WHAT YOU HAVE TO DO – Pull out from the material below all lines with "script".

··· PROVIDED ENTRIES

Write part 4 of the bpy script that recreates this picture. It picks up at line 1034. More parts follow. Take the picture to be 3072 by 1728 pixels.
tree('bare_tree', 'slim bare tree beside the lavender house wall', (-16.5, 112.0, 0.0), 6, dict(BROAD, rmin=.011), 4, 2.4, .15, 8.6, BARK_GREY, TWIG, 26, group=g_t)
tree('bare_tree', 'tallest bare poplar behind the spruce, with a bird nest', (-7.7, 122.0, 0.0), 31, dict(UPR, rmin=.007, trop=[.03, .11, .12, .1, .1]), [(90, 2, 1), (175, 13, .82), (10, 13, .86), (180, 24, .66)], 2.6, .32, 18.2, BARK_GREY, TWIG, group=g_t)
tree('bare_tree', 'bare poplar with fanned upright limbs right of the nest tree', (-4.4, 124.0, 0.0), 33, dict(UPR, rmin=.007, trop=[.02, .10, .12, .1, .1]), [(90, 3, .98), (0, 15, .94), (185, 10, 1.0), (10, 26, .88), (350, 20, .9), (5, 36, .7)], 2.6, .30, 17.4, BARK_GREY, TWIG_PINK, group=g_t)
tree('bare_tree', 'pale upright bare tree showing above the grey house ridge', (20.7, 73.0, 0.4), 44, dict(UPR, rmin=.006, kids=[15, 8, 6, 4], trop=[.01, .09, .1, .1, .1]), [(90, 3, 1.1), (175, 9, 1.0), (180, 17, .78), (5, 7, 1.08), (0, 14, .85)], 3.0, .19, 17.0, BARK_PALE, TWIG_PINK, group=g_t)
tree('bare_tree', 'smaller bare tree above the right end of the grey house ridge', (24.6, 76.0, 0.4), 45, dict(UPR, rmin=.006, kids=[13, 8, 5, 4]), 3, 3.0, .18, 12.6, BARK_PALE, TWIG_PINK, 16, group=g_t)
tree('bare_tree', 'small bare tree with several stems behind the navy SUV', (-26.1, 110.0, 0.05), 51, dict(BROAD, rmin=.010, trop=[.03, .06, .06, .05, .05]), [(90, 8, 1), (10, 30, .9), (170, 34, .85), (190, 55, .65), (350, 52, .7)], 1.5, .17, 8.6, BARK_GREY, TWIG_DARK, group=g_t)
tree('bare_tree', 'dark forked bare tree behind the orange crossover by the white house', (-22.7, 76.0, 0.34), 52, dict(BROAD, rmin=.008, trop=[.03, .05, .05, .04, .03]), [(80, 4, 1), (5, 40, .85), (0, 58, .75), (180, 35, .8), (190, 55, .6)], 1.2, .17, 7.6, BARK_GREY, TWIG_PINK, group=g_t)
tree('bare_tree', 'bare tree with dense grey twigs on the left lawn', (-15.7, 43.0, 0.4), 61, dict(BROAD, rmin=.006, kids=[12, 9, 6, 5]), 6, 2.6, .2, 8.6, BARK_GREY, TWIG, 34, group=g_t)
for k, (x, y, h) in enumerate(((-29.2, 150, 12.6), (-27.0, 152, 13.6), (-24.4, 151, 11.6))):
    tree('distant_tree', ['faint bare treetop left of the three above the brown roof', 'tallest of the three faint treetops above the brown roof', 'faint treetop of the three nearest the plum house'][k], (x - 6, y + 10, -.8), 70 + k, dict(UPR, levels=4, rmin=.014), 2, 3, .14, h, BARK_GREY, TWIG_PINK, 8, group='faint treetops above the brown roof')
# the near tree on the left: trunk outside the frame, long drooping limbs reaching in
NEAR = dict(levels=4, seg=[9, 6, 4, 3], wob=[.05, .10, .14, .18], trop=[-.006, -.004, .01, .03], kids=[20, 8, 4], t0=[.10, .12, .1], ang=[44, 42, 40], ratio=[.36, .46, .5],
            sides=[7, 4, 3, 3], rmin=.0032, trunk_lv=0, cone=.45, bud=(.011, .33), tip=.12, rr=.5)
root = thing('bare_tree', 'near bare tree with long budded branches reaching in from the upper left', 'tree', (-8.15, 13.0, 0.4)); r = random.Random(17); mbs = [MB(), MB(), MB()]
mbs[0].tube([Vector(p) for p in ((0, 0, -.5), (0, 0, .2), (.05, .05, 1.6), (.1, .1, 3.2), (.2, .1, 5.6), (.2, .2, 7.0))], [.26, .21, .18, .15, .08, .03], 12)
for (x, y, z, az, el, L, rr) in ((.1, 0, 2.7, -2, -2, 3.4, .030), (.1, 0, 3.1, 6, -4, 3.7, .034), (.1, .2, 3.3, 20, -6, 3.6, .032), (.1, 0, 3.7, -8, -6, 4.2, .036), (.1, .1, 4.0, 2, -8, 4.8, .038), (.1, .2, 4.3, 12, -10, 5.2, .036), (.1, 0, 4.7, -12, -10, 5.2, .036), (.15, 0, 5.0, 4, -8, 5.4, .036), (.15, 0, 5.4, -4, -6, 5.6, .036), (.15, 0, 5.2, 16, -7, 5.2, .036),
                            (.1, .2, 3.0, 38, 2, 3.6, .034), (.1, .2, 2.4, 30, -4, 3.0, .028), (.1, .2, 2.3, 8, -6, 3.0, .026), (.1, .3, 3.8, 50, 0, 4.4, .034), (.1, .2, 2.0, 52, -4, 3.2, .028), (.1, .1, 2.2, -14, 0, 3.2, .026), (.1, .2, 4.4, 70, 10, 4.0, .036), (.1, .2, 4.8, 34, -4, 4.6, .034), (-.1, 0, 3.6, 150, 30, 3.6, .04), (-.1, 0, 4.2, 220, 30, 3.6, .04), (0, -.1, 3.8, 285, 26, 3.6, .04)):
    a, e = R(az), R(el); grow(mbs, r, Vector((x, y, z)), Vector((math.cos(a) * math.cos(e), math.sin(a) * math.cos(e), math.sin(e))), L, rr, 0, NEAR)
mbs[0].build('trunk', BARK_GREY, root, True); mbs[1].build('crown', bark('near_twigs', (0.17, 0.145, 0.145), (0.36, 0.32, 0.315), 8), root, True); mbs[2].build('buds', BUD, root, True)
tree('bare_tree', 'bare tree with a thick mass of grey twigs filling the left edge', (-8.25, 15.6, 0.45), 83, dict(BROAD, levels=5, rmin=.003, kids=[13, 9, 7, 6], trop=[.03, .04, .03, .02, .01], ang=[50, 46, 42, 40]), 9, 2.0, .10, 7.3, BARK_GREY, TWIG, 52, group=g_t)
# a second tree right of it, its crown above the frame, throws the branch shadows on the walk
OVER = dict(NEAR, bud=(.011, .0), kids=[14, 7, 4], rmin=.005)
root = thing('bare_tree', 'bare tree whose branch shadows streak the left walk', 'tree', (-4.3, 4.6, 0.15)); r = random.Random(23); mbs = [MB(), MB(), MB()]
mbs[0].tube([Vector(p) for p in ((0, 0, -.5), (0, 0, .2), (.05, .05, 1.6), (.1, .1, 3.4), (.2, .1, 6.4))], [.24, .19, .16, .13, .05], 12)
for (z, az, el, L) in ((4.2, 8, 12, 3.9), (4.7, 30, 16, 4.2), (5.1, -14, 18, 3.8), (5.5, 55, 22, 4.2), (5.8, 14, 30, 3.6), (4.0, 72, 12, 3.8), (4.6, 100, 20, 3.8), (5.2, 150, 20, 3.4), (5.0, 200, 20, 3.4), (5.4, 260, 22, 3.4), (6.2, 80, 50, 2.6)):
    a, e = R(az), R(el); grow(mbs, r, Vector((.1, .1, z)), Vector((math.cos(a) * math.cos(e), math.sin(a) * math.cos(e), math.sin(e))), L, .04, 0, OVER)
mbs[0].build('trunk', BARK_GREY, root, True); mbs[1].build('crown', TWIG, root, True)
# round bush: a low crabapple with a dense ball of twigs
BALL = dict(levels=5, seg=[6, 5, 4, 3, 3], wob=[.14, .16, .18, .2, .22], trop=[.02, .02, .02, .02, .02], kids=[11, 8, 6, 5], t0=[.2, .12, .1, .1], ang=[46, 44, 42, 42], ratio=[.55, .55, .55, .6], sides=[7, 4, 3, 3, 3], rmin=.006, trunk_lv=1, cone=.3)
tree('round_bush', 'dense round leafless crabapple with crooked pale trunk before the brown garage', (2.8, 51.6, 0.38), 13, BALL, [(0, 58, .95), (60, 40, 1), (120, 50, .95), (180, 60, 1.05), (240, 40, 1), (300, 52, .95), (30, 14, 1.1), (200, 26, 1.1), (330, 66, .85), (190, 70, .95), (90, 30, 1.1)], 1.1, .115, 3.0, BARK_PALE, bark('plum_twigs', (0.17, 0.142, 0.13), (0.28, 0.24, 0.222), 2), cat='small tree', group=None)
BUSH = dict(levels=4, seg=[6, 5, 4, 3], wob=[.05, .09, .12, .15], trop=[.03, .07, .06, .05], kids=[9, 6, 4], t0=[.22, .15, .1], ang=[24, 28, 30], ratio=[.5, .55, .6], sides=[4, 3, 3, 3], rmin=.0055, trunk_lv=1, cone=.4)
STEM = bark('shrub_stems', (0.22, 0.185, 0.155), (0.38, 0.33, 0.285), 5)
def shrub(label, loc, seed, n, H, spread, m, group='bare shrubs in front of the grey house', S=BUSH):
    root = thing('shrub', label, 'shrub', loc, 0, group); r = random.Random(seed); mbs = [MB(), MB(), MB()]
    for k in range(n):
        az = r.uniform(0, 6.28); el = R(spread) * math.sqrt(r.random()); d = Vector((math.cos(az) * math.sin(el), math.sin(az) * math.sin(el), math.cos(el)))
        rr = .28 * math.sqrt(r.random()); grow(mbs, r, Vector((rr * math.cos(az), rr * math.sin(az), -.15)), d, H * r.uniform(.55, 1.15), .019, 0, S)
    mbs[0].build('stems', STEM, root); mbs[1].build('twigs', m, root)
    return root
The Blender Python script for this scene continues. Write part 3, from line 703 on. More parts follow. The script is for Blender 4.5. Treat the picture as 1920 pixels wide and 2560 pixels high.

······

FINAL ANSWER –
Write part 4 of the bpy script that recreates this picture. It picks up at line 1034. More parts follow. Take the picture to be 3072 by 1728 pixels.
The Blender Python script for this scene continues. Write part 3, from line 703 on. More parts follow. The script is for Blender 4.5. Treat the picture as 1920 pixels wide and 2560 pixels high.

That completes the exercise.